Welche Reaktion erwarten Sie von Steinmeier? Der Bundespräsident wird vermutlich erst reagieren, wenn ein gewisser öffentlicher Druck besteht. Und er wird mir wohl nicht recht geben wollen. Klarheit zu finden, ist jetzt Sache von Staatsanwälten und Gerichten. Es gab schon Gerichtsverfahren wegen kriegerischer Verwicklungen der Bundesrepublik, z.B. die Schadenersatzforderungen der Opfer des Bombardements der Brücke von Varvarin im Jahre 1999.

Oder die Klagen wegen des Massakers am Kundus im Jahr 2009. Oder Klagen von Opfern des amerikanischen, über Ramstein laufenden Drohnenkrieges. Diese Verfahren scheiterten. Hier erscheint es mir nicht so leicht, sich aus der Affäre ziehen.

Welche Reaktion erwarten Sie von der Bundesregierung?

Wolf Göhring: Die Bundesregierung wird lieber mir als den USA in den Arm fallen wollen. Das heißt, sie wird die Dinge am liebsten so weiter vorantreiben wie bisher. Wir müssen die Barbarei dieser Waffen, die Verseuchung weiter Gebiete der Ukraine mit Blindgängern, die Verstöße gegen Recht und Gesetz verdeutlichen.

Ob, wann und wie die Bundesregierung reagiert, kann ich nicht vorhersagen. Sie hat im Mai eine recht nüchterne Antwort auf eine Kleine Anfrage der Partei "Die Linke" zu Streuwaffen gegeben. Nachdem die USA die Waffen liefern wollen, wird die Bundesregierung keine Ablehnung äußern.
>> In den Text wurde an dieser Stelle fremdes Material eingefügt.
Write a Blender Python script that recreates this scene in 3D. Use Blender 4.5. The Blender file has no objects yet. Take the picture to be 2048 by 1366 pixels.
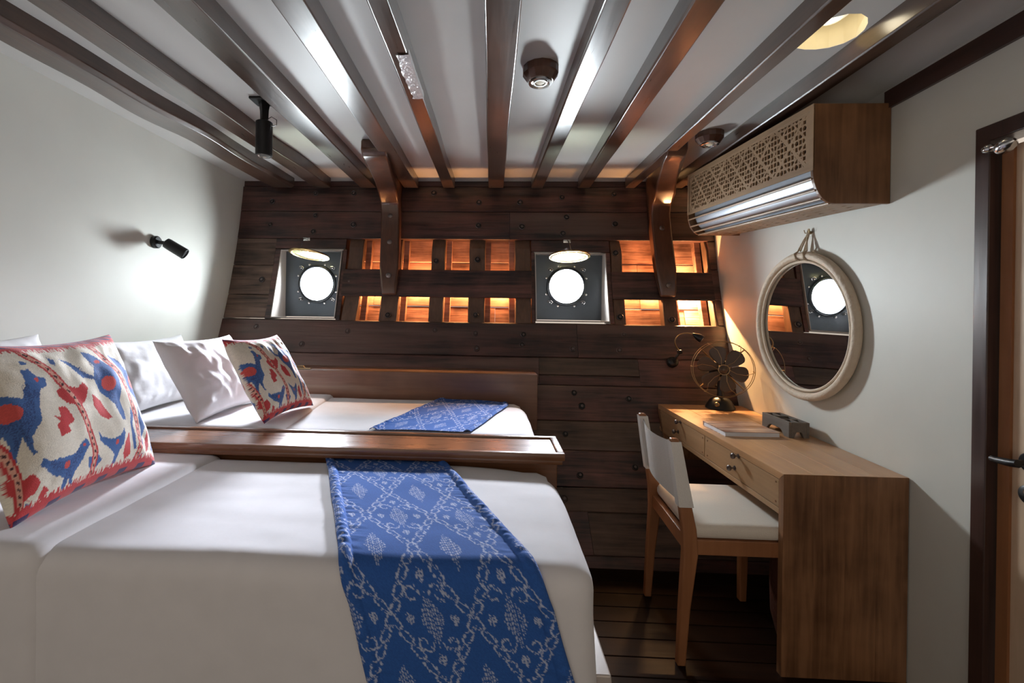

Vielleicht übernahm Herr Steinmeier den Part, fürs Stillhalten zu sorgen, was dann wohl missglückt wäre.

Herr Göhring, wie kann man Ihre Aktion unterstützen?

Wolf Göhring: Man kann den Text der Anzeige kopieren oder geeignet abändern und mit eigenem Namen und eigener Unterschrift an die Bonner Staatsanwaltschaft oder eine andere schicken.

Oder Leserbriefe an Tageszeitungen schreiben oder sonst die Sache öffentlich ansprechen. Man sollte aufzeigen, dass immer mehr Waffen keinen Frieden schaffen, sondern immer tiefer in die Barbarei führen, aus der der Rückweg umso mühevoller wird.